↓

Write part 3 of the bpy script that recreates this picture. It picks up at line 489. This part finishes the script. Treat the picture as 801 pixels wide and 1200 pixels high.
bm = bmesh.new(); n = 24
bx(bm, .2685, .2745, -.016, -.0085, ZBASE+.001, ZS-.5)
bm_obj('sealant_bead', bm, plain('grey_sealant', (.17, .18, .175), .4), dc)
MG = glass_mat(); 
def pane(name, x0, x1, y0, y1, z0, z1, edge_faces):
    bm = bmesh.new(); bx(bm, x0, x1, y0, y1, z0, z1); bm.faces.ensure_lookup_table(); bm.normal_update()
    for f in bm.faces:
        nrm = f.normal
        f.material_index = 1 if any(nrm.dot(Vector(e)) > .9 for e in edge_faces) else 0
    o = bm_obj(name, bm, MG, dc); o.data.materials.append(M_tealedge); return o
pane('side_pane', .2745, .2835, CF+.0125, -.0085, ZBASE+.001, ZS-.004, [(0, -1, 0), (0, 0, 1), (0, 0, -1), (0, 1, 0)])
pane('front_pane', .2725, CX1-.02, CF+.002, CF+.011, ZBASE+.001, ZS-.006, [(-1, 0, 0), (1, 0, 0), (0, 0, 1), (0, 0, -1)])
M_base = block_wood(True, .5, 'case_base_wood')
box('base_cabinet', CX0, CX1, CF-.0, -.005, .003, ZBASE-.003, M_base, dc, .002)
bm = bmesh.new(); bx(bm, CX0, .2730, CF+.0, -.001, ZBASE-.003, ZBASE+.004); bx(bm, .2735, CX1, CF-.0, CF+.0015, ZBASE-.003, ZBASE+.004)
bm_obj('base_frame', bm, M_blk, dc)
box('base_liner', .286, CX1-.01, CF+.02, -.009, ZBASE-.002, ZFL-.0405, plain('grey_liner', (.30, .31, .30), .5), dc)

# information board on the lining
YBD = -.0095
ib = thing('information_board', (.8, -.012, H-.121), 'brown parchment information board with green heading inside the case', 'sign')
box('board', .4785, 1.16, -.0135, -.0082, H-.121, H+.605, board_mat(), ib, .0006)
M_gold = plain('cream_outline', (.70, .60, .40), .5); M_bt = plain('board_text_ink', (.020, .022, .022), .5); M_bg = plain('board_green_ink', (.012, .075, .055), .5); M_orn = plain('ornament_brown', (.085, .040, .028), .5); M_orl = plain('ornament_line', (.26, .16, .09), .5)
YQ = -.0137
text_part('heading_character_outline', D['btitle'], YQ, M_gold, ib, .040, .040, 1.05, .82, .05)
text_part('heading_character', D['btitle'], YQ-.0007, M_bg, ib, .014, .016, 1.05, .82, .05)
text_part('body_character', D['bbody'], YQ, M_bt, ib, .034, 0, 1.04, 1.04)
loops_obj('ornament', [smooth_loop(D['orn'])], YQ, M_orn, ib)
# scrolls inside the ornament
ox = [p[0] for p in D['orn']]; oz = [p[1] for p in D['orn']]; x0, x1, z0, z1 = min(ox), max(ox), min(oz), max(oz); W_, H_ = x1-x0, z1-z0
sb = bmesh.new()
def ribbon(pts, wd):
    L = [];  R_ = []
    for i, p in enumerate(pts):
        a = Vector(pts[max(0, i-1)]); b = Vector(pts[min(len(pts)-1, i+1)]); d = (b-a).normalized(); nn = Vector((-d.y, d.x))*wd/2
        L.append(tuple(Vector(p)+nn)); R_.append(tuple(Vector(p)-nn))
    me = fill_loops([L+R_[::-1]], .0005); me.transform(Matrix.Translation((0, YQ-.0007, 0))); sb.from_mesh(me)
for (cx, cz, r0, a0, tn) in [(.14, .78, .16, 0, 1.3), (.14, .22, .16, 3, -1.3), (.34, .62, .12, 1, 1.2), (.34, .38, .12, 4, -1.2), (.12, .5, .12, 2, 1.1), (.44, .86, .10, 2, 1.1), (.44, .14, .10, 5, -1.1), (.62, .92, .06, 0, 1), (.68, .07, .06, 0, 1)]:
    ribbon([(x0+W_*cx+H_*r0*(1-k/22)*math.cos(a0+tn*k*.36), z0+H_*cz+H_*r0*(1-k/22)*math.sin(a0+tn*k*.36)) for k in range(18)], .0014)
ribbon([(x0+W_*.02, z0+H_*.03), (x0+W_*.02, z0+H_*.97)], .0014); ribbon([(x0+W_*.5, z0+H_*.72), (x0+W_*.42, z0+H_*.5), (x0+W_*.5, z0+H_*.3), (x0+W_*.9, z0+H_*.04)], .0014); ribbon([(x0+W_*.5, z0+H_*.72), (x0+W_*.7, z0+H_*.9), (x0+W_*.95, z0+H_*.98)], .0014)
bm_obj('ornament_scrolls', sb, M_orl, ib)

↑

> _Written problem_:
Each line from the top of the material above through the line with "(.30, .31, .30), .5), dc)" must be echoed exactly, and no other line.

> _Exercise output_:
Write part 3 of the bpy script that recreates this picture. It picks up at line 489. This part finishes the script. Treat the picture as 801 pixels wide and 1200 pixels high.
bm = bmesh.new(); n = 24
bx(bm, .2685, .2745, -.016, -.0085, ZBASE+.001, ZS-.5)
bm_obj('sealant_bead', bm, plain('grey_sealant', (.17, .18, .175), .4), dc)
MG = glass_mat(); 
def pane(name, x0, x1, y0, y1, z0, z1, edge_faces):
    bm = bmesh.new(); bx(bm, x0, x1, y0, y1, z0, z1); bm.faces.ensure_lookup_table(); bm.normal_update()
    for f in bm.faces:
        nrm = f.normal
        f.material_index = 1 if any(nrm.dot(Vector(e)) > .9 for e in edge_faces) else 0
    o = bm_obj(name, bm, MG, dc); o.data.materials.append(M_tealedge); return o
pane('side_pane', .2745, .2835, CF+.0125, -.0085, ZBASE+.001, ZS-.004, [(0, -1, 0), (0, 0, 1), (0, 0, -1), (0, 1, 0)])
pane('front_pane', .2725, CX1-.02, CF+.002, CF+.011, ZBASE+.001, ZS-.006, [(-1, 0, 0), (1, 0, 0), (0, 0, 1), (0, 0, -1)])
M_base = block_wood(True, .5, 'case_base_wood')
box('base_cabinet', CX0, CX1, CF-.0, -.005, .003, ZBASE-.003, M_base, dc, .002)
bm = bmesh.new(); bx(bm, CX0, .2730, CF+.0, -.001, ZBASE-.003, ZBASE+.004); bx(bm, .2735, CX1, CF-.0, CF+.0015, ZBASE-.003, ZBASE+.004)
bm_obj('base_frame', bm, M_blk, dc)
box('base_liner', .286, CX1-.01, CF+.02, -.009, ZBASE-.002, ZFL-.0405, plain('grey_liner', (.30, .31, .30), .5), dc)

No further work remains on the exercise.